My work within the residency was to historically contextualise the emergence of the ecofeminist discourse within the western art system, the resurfacing of this discourse into a similar form in today’s art contexts, and the ideological elements that prompt its popularity. Ideas are not produced individually and they do not emerge in an abstract realm. On the contrary, they are the result of a collective process. This is also true for writing or making art – both activities are determined by material conditions, happen in a sociopolitical framework and from within a certain ideological positionality. For that matter, my work emerged from within the knowledge produced inside the collectives I am part of and as a result of the thinkers I read and felt in consonance with, from the artworks I saw, from the people I met and exchanged ideas with and so on. Could this be regarded as a collective methodology? I think it can, as long as we acknowledge its political framing.
You have described art as a tool for producing knowledge. What forms of knowledge have emerged from your residency in Warsaw, and whom do you consider their primary addressees: art institutions, social movements, specific working communities, or a broader transnational public?
The way I envisioned my lecture, it was addressed mainly to those who are active in the cultural field, to students and people who work in art institutions and are interested in the way cultural discourse may be complicit in the subjugation of the mind, and hence of the body, by the capitalist system of production.
How do you envision continuing the threads you started during the residency?
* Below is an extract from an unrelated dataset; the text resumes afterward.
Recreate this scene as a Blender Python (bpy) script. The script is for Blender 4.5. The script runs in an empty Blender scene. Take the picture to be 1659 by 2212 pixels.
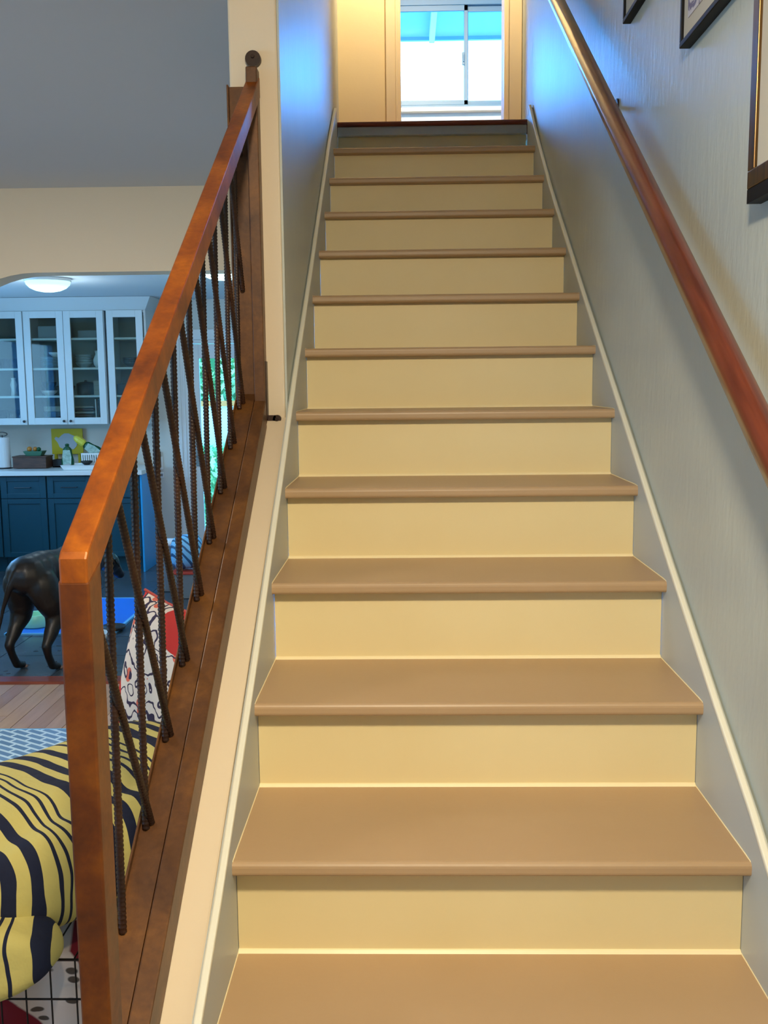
import bpy, bmesh, math, random
from mathutils import Vector, Matrix, noise
random.seed(7)
S = bpy.context.scene
COL = S.collection
PI = math.pi

# ------------------------------------------------------------------ camera
def cam_axes(yaw, pitch, roll):
    cy, sy = math.cos(yaw), math.sin(yaw)
    f = Vector((sy, cy, 0)); r = Vector((cy, -sy, 0)); u = Vector((0, 0, 1))
    cp, sp = math.cos(pitch), math.sin(pitch)
    f2 = f*cp + u*sp; u2 = u*cp - f*sp
    cr, sr = math.cos(roll), math.sin(roll)
    return r*cr + u2*sr, u2*cr - r*sr, f2
R_, U_, F_ = cam_axes(-.0211, -.1294, -.0103)
cd = bpy.data.cameras.new('camera'); cam = bpy.data.objects.new('camera', cd); COL.objects.link(cam)
cd.sensor_fit = 'VERTICAL'; cd.sensor_height = 36; cd.sensor_width = 27; cd.lens = 2111.5/2212*36
cd.clip_start = .02
cam.matrix_world = Matrix(((R_.x, U_.x, -F_.x, -.1479), (R_.y, U_.y, -F_.y, -1.041), (R_.z, U_.z, -F_.z, 1.6119), (0, 0, 0, 1)))
S.camera = cam

# ------------------------------------------------------------------ sky, sun, lamps, exposure
def lin(c):
    return tuple(((v/255)/12.92 if v/255 <= .04045 else ((v/255+.055)/1.055)**2.4) for v in c)
w = bpy.data.worlds.new('sky'); S.world = w; w.use_nodes = True
bg = w.node_tree.nodes['Background']
bg.inputs[0].default_value = (.26, .60, 1.0, 1); bg.inputs[1].default_value = 6.5
def sun(name, col, strength, angle, direction):
    l = bpy.data.lights.new(name, 'SUN'); l.color = col; l.energy = strength; l.angle = math.radians(angle)
    o = bpy.data.objects.new(name, l); COL.objects.link(o)
    o.rotation_euler = Vector(direction).to_track_quat('-Z', 'Y').to_euler(); o.location = (0, 12, 8)
    return o
SUN = sun('daylight', (.0, .27, 1.0), 46.0, 92, (-.16, -1, -.27))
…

I intend to transform the lecture into a brochure, to complete the text in some ways, and to publish it in Romanian. Within the semi-peripheries we live and work, there is a strong need for local knowledge production, especially in the cultural field. For some, this may sound a bit nationalistic, but it actually comes from an opposition to the hegemonic knowledge production and to the western epistemologies that prove so seductive, especially in a very anti-communist cultural field like the Romanian one.